Chrysler and Union Agree to Deal Before Federal Deadline

Union leaders said Sunday that they had reached an agreement with Chrysler that meets the federal government’s requirements for the automaker to receive more financing.

The deal also includes Fiat, the Italian automaker with which Chrysler was ordered by the government to form an alliance before Thursday.

Neither the United Automobile Workers union nor the company released details of the agreement, which modifies the union’s 2007 contract and reduces the amount of money Chrysler must pay into a new health care fund for retirees.

The union plans to have its 26,000 Chrysler workers vote on the deal by Wednesday.

“We recognize this has been a long ordeal for active and retired auto workers, and a time of great uncertainty,” the union’s president, Ron Gettelfinger, said in a statement. “The patience, resolve and determination of U.A.W. members in these difficult times is extraordinary, and has made it possible for us to reach the agreement we will present to our membership.”

Chrysler said the agreement, reached during marathon negotiations over the weekend, satisfies the requirements laid out by the Obama administration for a deal by an April 30 deadline.

Chrysler, which has received $4 billion in federal loans, is in the final stages of a reorganization process ordered by the government, which includes a mandate to provide financing for half of all union retiree health care using company stock.

“The provisional agreement provides the framework needed to ensure manufacturing competitiveness and helps to meet the guidelines set forth by the U.S. Treasury Department,” Chrysler said in a statement Sunday night.

The tentative deal with the union also paves the way for a global alliance between Chrysler and the Italian automaker. “As a result, Chrysler can continue to pursue a partnership with Fiat,” Chrysler said.

Meanwhile, the Canadian Automobile Workers union said Sunday that its members had ratified a cost-cutting deal covering 8,000 Chrysler workers in that country. The deal, which is expected to lead to similar cuts for Canadian workers at General Motors and Ford Motor, cuts workers’ benefits, reduces time off and creates a health care trust for retirees. The union said 87 percent of its members voted in favor of the deal, even though the union’s president, Ken Lewenza, described the negotiation process as “torturous and unfair.”

Mr. Lewenza said, “The high acceptance of this agreement is a recognition that although workers did not cause this crisis, we all have an interest in maintaining good jobs and ensuring the auto industry remains central to the overall Canadian economy.”

The union deals increase pressure on Chrysler’s lenders to come to an agreement to reduce the automaker’s $6.9 billion in secured debt. The lenders, a group of banks and hedge funds led by JPMorgan Chase, are still in talks with Treasury officials over terms of a debt-for-equity exchange to eliminate at least two-thirds of the debt.

On Sunday morning, before the union deals became public, President Obama’s economic adviser, Lawrence H. Summers, said that the White House remained optimistic about Chrysler’s ability to restructure without having to resort to bankruptcy protection.

“We’re hopeful that the negotiations, which have been proceeding with great energy, are going to conclude successfully,” Mr.

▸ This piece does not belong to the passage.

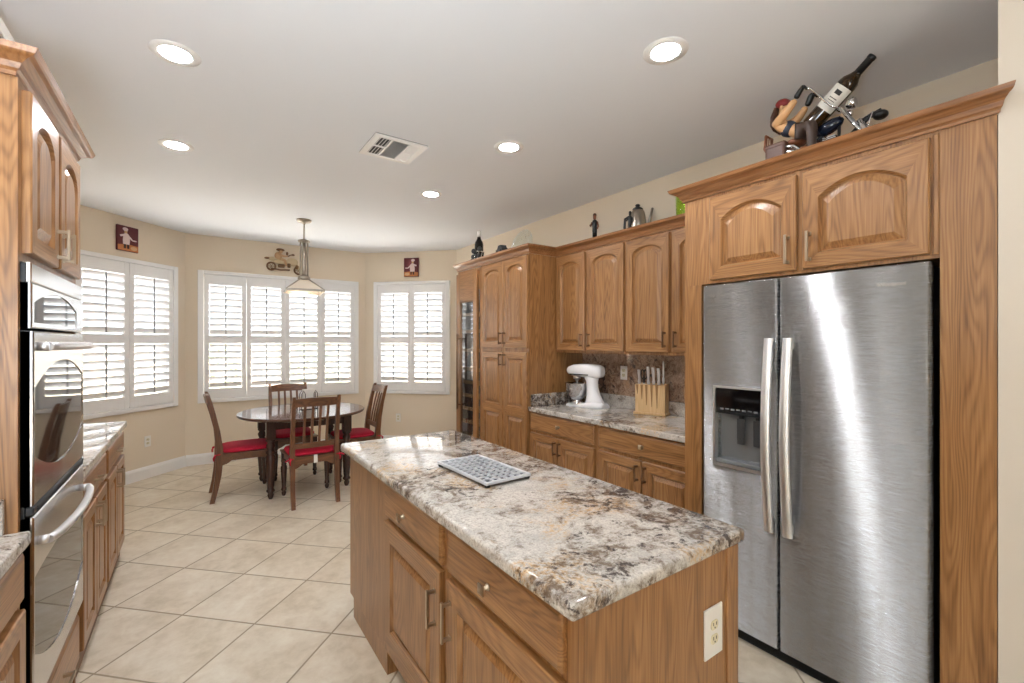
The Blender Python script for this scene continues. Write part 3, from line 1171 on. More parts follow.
def oven_door(par, z0, z1, win, T=0.035, name='oven_door', y=0.0):
    wx0, wx1, wz0, wzs, wr, wb = win
    m = MB()
    m.loops([rect_n(ox0, ox1, z0, z1, y), rect_n(ox0, ox1, z0, z1, y - T + 0.004), rect_n(ox0 + 0.004, ox1 - 0.004, z0 + 0.004, z1 - 0.004, y - T),
             arch_win(wx0, wx1, wz0, wzs, wr, y - T, 16, wb), arch_win(wx0, wx1, wz0, wzs, wr, y - T + 0.004, 16, wb)])
    m.mi = 1
    m.loops([rect_n(ox0, ox1, z0, z1, y), rect_n(ox0, ox1, z0, z1, y - T + 0.008)], True, True)
    d = m.build(name, [M['steel_oven'], M['black']], par)
    m = MB()
    m.loops([arch_win(wx0, wx1, wz0, wzs, wr, y - T + 0.0035, 16, wb), arch_win(wx0 + 0.001, wx1 - 0.001, wz0, wzs, wr, y - T + 0.003, 16, wb)], True, False, True)
    m.build('window', M['oven_glass'], d)
    return d


def oven_handle(par, z, y):
    m = MB()
    n = 18
    path, rad = [], []
    for i in range(n + 1):
        u = i / n
        path.append((ox0 + 0.05 + u * (ox1 - ox0 - 0.10), y - 0.022 - 0.030 * math.sin(PI * u) ** 0.6, z))
        rad.append(0.013)
    m.tube(path, rad, 10)
    for xx in (ox0 + 0.055, ox1 - 0.055):
        m.tube([(xx, y - 0.024, z), (xx, y, z)], 0.014, 8)
    m.build('handle', M['steel_bar'], par)


t = thing('microwave_oven', 'built-in steel microwave oven above the wall oven', 'microwave', (XL, oy0, 0), LZ)
m = MB()
m.box(ox0, ox1, -0.012, 0.42, 1.505, 1.695)
m.build('body', M['black'], t)
m = MB()
m.loops([rect(ox0, ox1, 1.64, 1.697, -0.010), rect(ox0, ox1, 1.64, 1.697, -0.020), rect(ox0 + 0.003, ox1 - 0.003, 1.643, 1.694, -0.023)], True, True, True)
m.build('vent_trim', M['steel_oven'], t)
oven_door(t, 1.503, 1.638, (0.045, W - 0.13, 1.520, 1.580, 0.045, 0.0), 0.024, 'door')
t = thing('wall_oven', 'stainless steel double wall oven with two curved handles', 'oven', (XL, oy0, 0), LZ)
m = MB()
m.box(ox0, ox1, -0.008, 0.55, 0.347, 1.495)
m.build('body', M['black'], t)
d = oven_door(t, 0.975, 1.493, (0.034, W - 0.034, 1.12, 1.325, 0.075, 0.075), 0.028)
oven_handle(d, 1.448, -0.028)
m = MB()
m.box(ox0, ox1, -0.028, -0.008, 0.945, 0.972, 0.004)
for q in range(3):
    m.box(ox0 + 0.03, ox1 - 0.03, -0.031, -0.027, 0.950 + q * 0.007, 0.953 + q * 0.007)
m.build('vent_strip', M['dark_grey'], t)
d = oven_door(t, 0.36, 0.942, (0.034, W - 0.034, 0.53, 0.76, 0.02, 0.10), 0.028)
oven_handle(d, 0.855, -0.028)

# left base run beyond the oven
for k, (ya, yb, lab) in enumerate(((2.657, 3.345, 'oak base cabinet on the left wall, next to the wall oven'), (3.347, 4.085, 'oak base cabinet at the far end of the left counter'))):
    t = thing('base_cabinet', lab, 'cabinet', (XL, ya, 0), LZ, 'oak base cabinets on the left wall')
    w_ = yb - ya
    body(t, 0, w_, dL, 0.10, 0.873, toe=True, ty=0.006)
    drawer(t, 0.03, w_ - 0.03, 0.722, 0.860, pulls=[(w_ / 2 - 0.05, w_ / 2 + 0.05, 0.79)])
    door(t, 0.03, w_ / 2 - 0.004, 0.115, 0.697, 0.0, (w_ / 2 - 0.032, 0.56, 0.67), st=0.055)
    door(t, w_ / 2 + 0.004, w_ - 0.03, 0.115, 0.697, 0.0, (w_ / 2 + 0.032, 0.56, 0.67), st=0.055)
m = MB()
m.box(LW + 0.003, -0.392, 2.657, 4.125, 0.874, 0.914, 0.006, 2)
tag(m.build('countertop', M['granite']), 'granite countertop beyond the wall oven, reflecting the shutters', 'countertop')
# near base cabinet and counter
t = thing('base_cabinet', 'oak base cabinet in the lower left corner, this side of the oven', 'cabinet', (XL, 1.14, 0), LZ, 'oak base cabinets on the left wall')
w_ = 0.743
body(t, 0, w_, dL, 0.10, 0.873, toe=True, ty=0.006)
drawer(t, 0.02, w_ - 0.02, 0.722, 0.860, knobs=[(w_ / 2, 0.79)])
door(t, 0.02, w_ / 2 - 0.004, 0.115, 0.697, 0.0, (w_ / 2 - 0.032, 0.56, 0.67))
door(t, w_ / 2 + 0.004, w_ - 0.02, 0.115, 0.697, 0.0, (w_ / 2 + 0.032, 0.56, 0.67))
t = thing('countertop', 'granite countertop in the lower left corner, this side of the oven', 'countertop', (0, 0, 0))
m = MB()
m.box(LW + 0.003, -0.392, 1.14, 1.883, 0.874, 0.914, 0.006, 2)
m.build('slab', M['granite'], t)
m = MB()
m.box(LW + 0.003, -0.445, 1.861, 1.883, 0.9142, 1.015, 0.003)
m.build('splash_strip', M['granite'], t)

# white framed picture on top of the oven tower
t = thing('picture_frame', 'white framed picture standing on top of the oven tower', 'picture', (-0.62, 2.19, 2.226), LZ)
m = MB()
for a, b, c, d in ((0, 0.50, 0, 0.055), (0, 0.50, 0.405, 0.46), (0, 0.055, 0.055, 0.405), (0.445, 0.50, 0.055, 0.405)):
    m.box(a, b, -0.02, 0.012, c, d, 0.003)
m.build('frame', M['plate_white'], t)
m = MB()
m.box(0.05, 0.45, -0.008, 0.006, 0.05, 0.41)
m.build('print', M['dark_grey'], t)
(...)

Summers said on “Fox News Sunday.” “There are some issues that remain to be worked out, but it’s in everybody’s interest to see these negotiations succeed and we’re hopeful that they will.”

In February, Chrysler said bankruptcy would most likely result in the liquidation of the company. But since then, the company has signaled that it could file for bankruptcy protection without having to shut down.

“My sense is that it’s not liquidation, that it would be a reorganization,” a Detroit-area Chrysler dealer, Carl Galeana, said Sunday. “I just think a shutdown of a corporation this size, in this economy, would be devastating.”